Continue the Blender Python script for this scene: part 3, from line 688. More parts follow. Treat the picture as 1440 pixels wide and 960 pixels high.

* * *

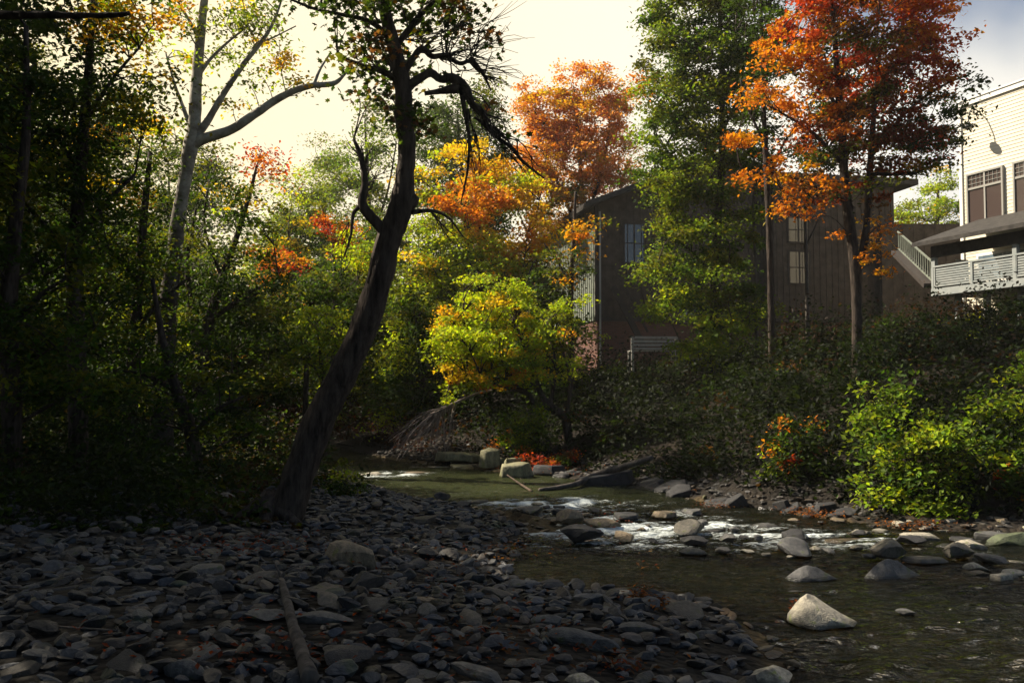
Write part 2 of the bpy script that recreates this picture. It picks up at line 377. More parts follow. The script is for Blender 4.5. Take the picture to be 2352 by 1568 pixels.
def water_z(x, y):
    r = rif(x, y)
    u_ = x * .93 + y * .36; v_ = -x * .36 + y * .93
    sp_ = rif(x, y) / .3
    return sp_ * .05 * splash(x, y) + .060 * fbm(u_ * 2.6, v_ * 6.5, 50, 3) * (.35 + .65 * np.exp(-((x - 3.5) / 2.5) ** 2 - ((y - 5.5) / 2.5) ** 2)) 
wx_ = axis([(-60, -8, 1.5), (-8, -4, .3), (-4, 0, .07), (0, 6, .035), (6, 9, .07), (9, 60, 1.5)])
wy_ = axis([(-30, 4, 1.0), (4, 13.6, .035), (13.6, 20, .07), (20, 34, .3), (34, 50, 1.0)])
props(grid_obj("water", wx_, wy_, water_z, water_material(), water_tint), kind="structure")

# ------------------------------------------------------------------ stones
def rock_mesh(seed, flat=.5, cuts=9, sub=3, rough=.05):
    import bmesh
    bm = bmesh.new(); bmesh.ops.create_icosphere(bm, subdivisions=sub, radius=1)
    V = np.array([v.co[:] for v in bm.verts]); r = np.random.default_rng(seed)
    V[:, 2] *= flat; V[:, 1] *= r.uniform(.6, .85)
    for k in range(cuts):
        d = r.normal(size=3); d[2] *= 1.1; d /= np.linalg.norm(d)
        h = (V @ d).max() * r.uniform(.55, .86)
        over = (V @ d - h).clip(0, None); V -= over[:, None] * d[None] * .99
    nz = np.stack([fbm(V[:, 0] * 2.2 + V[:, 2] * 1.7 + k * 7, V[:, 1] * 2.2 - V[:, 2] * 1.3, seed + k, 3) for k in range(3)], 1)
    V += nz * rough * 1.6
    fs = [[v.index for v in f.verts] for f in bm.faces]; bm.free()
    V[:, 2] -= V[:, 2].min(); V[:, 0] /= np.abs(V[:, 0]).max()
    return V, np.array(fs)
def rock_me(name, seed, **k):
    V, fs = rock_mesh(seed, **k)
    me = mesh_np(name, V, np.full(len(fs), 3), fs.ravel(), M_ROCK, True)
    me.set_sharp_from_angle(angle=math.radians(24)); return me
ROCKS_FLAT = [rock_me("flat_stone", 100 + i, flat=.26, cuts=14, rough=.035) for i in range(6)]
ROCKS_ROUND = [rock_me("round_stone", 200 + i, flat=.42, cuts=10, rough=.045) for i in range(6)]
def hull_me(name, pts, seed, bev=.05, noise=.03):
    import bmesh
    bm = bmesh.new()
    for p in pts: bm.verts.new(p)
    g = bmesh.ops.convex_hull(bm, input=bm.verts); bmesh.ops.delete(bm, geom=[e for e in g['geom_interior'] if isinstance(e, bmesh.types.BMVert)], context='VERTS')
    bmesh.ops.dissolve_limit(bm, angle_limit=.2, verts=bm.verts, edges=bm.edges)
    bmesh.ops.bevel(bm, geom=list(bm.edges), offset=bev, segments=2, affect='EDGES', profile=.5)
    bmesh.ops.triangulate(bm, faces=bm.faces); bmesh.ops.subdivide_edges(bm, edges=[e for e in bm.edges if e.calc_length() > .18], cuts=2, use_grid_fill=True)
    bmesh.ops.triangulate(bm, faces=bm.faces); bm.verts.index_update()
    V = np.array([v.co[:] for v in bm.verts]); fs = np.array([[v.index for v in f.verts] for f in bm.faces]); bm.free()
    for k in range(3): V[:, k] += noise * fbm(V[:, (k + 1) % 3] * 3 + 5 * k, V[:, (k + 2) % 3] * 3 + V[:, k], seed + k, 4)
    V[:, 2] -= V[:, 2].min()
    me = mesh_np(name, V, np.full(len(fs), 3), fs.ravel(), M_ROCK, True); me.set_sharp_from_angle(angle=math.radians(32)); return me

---

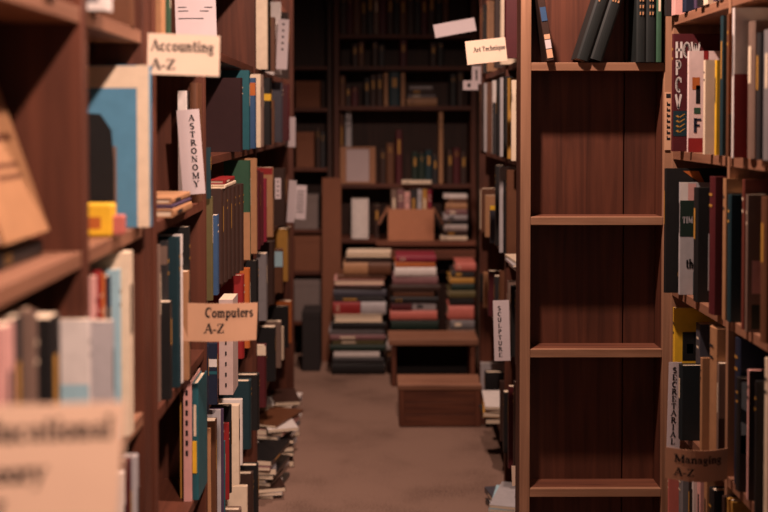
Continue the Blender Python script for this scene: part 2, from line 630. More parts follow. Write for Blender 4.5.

▶ **The request**
Consider the entries above and return each line with the string "parts".

▶ **Task answer**
Continue the Blender Python script for this scene: part 3, from line 688. More parts follow. Treat the picture as 1440 pixels wide and 960 pixels high.
Write part 2 of the bpy script that recreates this picture. It picks up at line 377. More parts follow. The script is for Blender 4.5. Take the picture to be 2352 by 1568 pixels.
Continue the Blender Python script for this scene: part 2, from line 630. More parts follow. Write for Blender 4.5.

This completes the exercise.